Task statement:
Copy all lines below containing "Write".

** START OF Entries supplied **

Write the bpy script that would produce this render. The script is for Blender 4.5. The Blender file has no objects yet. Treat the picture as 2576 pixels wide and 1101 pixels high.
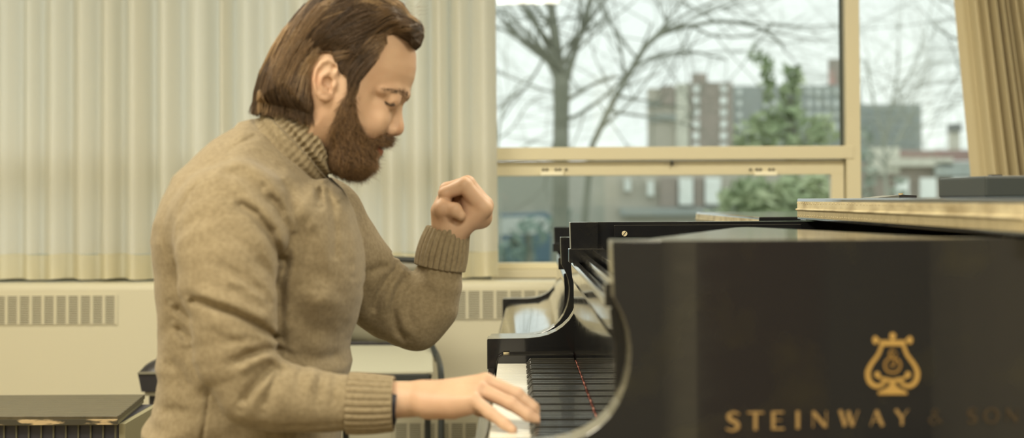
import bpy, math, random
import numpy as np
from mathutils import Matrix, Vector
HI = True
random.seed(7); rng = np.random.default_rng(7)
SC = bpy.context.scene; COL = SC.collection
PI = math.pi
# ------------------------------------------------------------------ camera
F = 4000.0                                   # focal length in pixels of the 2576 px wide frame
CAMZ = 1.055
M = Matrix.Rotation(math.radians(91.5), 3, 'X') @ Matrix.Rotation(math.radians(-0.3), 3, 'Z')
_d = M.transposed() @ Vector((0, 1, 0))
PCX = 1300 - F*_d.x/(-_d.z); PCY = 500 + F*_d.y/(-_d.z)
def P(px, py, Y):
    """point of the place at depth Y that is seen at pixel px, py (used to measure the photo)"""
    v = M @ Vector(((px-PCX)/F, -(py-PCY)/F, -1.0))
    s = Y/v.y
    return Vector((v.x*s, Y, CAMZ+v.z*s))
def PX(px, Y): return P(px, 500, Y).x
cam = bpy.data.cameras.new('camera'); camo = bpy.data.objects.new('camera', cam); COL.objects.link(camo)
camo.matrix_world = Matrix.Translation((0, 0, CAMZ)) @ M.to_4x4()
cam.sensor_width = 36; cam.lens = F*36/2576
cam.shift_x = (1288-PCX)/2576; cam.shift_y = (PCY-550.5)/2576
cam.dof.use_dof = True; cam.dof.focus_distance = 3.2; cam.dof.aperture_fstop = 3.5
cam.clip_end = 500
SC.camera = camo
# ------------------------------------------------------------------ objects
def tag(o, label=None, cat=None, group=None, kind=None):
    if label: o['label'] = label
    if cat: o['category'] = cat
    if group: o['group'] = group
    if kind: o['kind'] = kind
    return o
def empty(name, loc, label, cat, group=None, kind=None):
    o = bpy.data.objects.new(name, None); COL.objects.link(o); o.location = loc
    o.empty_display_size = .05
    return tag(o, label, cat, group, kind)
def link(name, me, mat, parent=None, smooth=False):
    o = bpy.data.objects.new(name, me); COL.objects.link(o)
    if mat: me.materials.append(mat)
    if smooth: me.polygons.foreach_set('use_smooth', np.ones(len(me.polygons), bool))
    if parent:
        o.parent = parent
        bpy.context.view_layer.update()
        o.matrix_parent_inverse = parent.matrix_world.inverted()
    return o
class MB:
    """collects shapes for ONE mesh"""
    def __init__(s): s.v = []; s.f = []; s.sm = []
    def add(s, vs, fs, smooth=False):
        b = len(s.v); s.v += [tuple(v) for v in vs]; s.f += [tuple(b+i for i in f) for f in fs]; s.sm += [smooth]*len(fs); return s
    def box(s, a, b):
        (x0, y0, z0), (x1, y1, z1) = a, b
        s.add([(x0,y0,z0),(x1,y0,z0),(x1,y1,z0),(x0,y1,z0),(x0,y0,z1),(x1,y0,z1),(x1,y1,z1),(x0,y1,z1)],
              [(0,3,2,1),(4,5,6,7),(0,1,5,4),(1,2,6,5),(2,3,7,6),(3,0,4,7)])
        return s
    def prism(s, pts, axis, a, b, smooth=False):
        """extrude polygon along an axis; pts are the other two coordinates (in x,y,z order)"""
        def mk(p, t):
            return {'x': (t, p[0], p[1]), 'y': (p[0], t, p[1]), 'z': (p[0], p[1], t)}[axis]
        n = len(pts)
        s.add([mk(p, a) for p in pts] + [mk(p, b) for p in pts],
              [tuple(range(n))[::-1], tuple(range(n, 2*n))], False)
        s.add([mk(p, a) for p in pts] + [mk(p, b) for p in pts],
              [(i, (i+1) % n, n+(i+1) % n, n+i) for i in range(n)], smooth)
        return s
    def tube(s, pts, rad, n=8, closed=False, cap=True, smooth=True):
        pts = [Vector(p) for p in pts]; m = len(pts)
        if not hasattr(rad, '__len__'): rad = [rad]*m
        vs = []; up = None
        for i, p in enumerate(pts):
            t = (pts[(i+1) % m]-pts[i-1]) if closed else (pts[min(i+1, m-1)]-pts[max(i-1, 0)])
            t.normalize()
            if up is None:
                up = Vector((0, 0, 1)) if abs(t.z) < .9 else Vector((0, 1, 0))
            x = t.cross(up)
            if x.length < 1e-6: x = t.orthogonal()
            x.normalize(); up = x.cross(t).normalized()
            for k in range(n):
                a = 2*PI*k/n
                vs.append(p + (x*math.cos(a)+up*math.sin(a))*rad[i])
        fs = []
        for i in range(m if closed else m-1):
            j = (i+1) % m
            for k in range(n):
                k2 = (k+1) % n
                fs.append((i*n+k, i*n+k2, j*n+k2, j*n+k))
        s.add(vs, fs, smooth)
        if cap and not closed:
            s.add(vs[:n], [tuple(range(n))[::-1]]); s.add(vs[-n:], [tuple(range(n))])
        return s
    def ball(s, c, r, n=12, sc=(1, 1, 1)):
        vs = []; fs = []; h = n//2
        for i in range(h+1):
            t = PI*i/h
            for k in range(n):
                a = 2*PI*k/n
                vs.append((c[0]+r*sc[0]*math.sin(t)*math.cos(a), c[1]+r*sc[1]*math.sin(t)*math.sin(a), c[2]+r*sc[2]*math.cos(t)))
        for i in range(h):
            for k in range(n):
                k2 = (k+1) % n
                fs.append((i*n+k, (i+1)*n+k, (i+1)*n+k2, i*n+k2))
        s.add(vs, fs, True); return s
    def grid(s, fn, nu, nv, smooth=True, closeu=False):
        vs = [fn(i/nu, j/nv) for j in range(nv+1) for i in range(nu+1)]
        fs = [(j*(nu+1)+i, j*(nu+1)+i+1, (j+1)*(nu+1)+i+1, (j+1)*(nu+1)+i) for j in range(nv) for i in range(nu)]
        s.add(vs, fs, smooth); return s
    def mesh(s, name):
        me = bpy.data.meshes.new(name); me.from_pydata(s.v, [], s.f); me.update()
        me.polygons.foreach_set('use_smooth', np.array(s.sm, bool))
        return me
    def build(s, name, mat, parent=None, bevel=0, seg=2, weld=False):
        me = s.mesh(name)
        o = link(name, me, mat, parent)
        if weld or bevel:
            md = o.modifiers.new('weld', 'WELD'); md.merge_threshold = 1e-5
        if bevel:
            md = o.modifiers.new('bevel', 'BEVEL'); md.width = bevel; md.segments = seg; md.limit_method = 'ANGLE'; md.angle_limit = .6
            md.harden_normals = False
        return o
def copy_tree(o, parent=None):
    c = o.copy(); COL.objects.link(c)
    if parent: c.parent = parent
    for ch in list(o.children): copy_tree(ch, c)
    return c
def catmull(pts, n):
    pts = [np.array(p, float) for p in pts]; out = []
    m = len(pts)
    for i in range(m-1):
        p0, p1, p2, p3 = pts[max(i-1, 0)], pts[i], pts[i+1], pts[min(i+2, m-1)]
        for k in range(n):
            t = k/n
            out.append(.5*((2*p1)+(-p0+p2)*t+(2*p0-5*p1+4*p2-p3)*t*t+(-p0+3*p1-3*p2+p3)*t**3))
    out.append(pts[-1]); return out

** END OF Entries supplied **
** START OF Entries supplied **

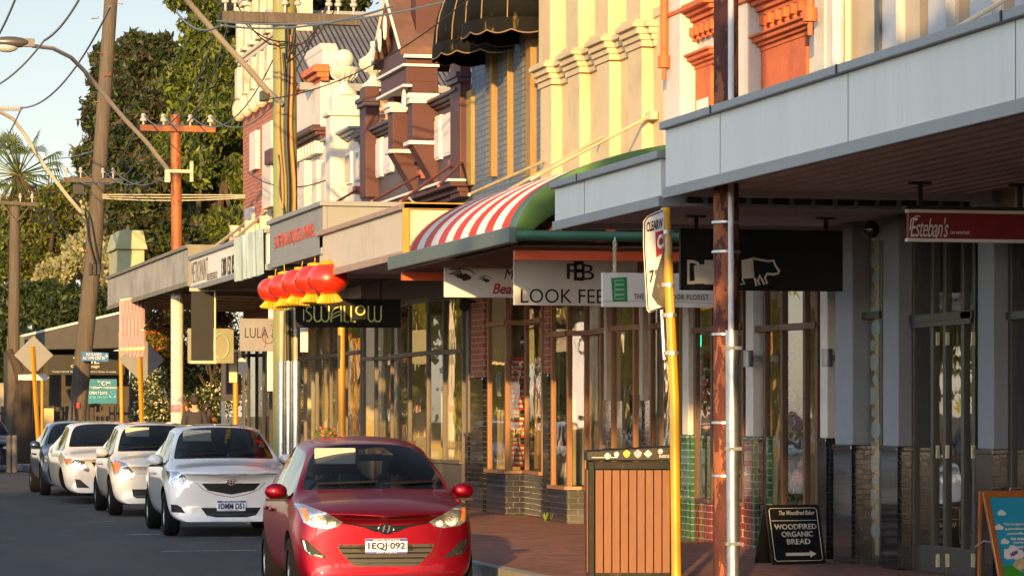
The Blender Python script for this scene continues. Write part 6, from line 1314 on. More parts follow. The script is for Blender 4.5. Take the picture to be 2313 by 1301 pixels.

** END OF Entries supplied **

Result of this task:
Write the bpy script that would produce this render. The script is for Blender 4.5. The Blender file has no objects yet. Treat the picture as 2576 pixels wide and 1101 pixels high.
The Blender Python script for this scene continues. Write part 6, from line 1314 on. More parts follow. The script is for Blender 4.5. Take the picture to be 2313 by 1301 pixels.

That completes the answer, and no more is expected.